Politics: Canada: Province of Quebec vote for its National Assembly set for March 26

Quebec votes 2007
CBC News carried word of the long-anticipated Quebec provincial election, "Quebec election set for March 26" (Feb21,2k7)

Premier Jean Charest has called a provincial election, sending Quebecers to the polls on March 26.

Charest met with Lt.-Gov. Lise Thibault just after 11 a.m. Wednesday to ask her to dissolve the national assembly and allow elections in the province's 125 ridings.
North America > Canada > Quebec
For the first time since [separatist] René Lévesque was first elected premier in 1976, the election is shaping up as a three-way race, with the Action Démocratique du Québec (ADQ) set to challenge the Liberals and Parti Québécois.

Charest has his election team picked, his Liberal party is flush with money, and even Prime Minister Stephen Harper has come to his side with a $350-million boost to the province's environmental projects last week.
In the Federal election that may take place if the Conserv minority govt falls on a Budget vote scheduled for March 19 (should all 3 Fed opposition parties reject the financial plan and/or the politics behind it), only a week prior to the now-scheduled Quebec election, the Conservs must set a new Federal election and could set that date as close behind the Quebec vote, as close as possible.

A bad showing for the Quebec separatist party, the Party Quebecois (PQ), could then affect the vote for the Federal separatist party of the Bloc Quebecois (BQ). It is expected that the PQ will not do so well, since its leader is a dashing, unmarried, chldless, homo who used cocaine while he was a cabinet minister in a previous BQ govt. Why the BQ elected such a nincompoop to be its leader is unfathomable, a real come-down from the days of previous leaders Rene Levesque and the financial whiz but anti-Semite Jacques Parizeau. Andre Boisclair just isn't fit to govern, altho recently he won at least a temporary truce among rival factions pulling his provinical party apart, and now has only a month to make up for its well-deserved misfortunes.

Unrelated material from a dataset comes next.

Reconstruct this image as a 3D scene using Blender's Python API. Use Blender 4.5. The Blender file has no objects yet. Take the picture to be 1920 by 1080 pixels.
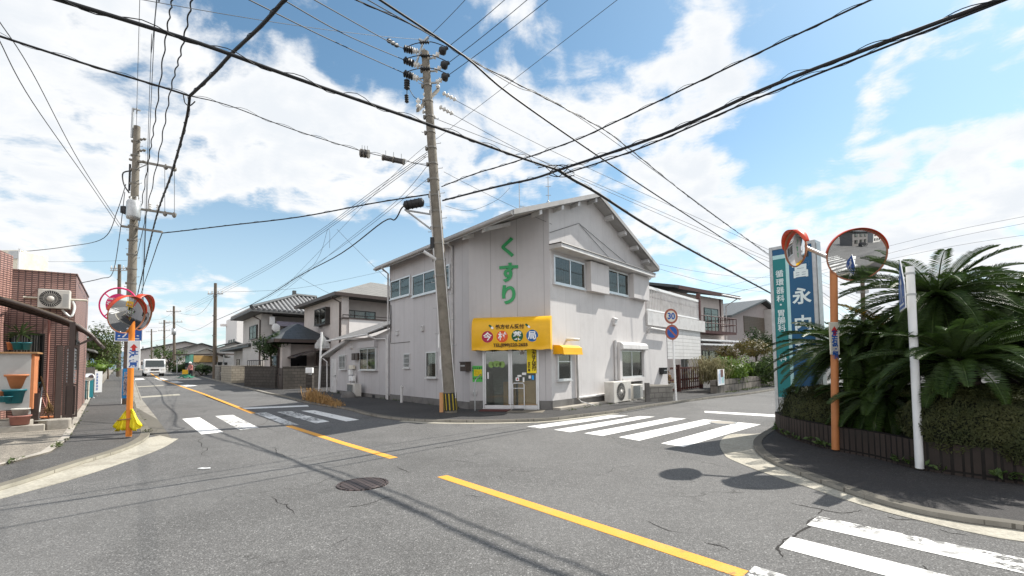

Charest may well be expected to win, tho Boisclair will pound him with an unfriendly frenzy of hyped-up rhetoric. But the real surprises may be expected from Democratic Action of Quebec (ADQ) led by Mario Dumont. A number of ADQers ran federally for the Conservs in the last election and sit with that party in the Federal House of Commons. The ADQ may be expected to increase its number of seats now in the provincial National Assembly. I think both Charest's Libs and Dumont's ADQ will increase their votes; the Libs may increase their seats, but I think the ADQ increase in seats in the National Assembly to a greater extent. A trend in the BQ is out, either to Libs or ADQ.


Canada Press's Jonathan Monpetits "After years on the sidelines, ADQ'S Dumont ready to come in from the cold" (Feb21,2k7):
Recent polls suggest Dumont, 36, is the most popular leader on the provincial scene. However, those same surveys also indicate the ADQ is running a solid third behind the governing Liberals and the Parti Quebecois.

The ADQ is notorious for polling well, only to see its support evaporate come election day. After riding high in the run-up to 2003 campaign, the party ended up with only four seats and was left toiling in the political wilderness for another four years.

"During the last election we made campaign mistakes," Dumont admitted recently. "I think people see that we have learned from our mistakes."

But if there is a sense of optimism in the buildup to the March 26 provincial election, it may be because Dumont has no choice.

"This is the time to break out," said Andre Lecours, a political scientist at Concordia University. "It's now or never for the ADQ."

Lecours says recent debate in Quebec about "reasonable accommodation" for racial, ethnic and religious minorities has given Dumont an issue that allows him to appeal to a "silent minority" of Quebecers.

Dumont's hardline stand - calling for "gestures which reinforce our national identity" - has indeed struck a chord with many. In a province where the political spectrum is tilted heavily towards the left, he has carved a niche for himself as Quebec's only staunchly conservative leader.

"There are people with conservative social opinions in Quebec," Lecours said. "I think for Dumont the job is to get these people to follow him."
A provincial realignment with Charest still at the helm, a real Quebec social conservative party making a definite contribution, and a reduced separatist party will have a great impact outside Quebec.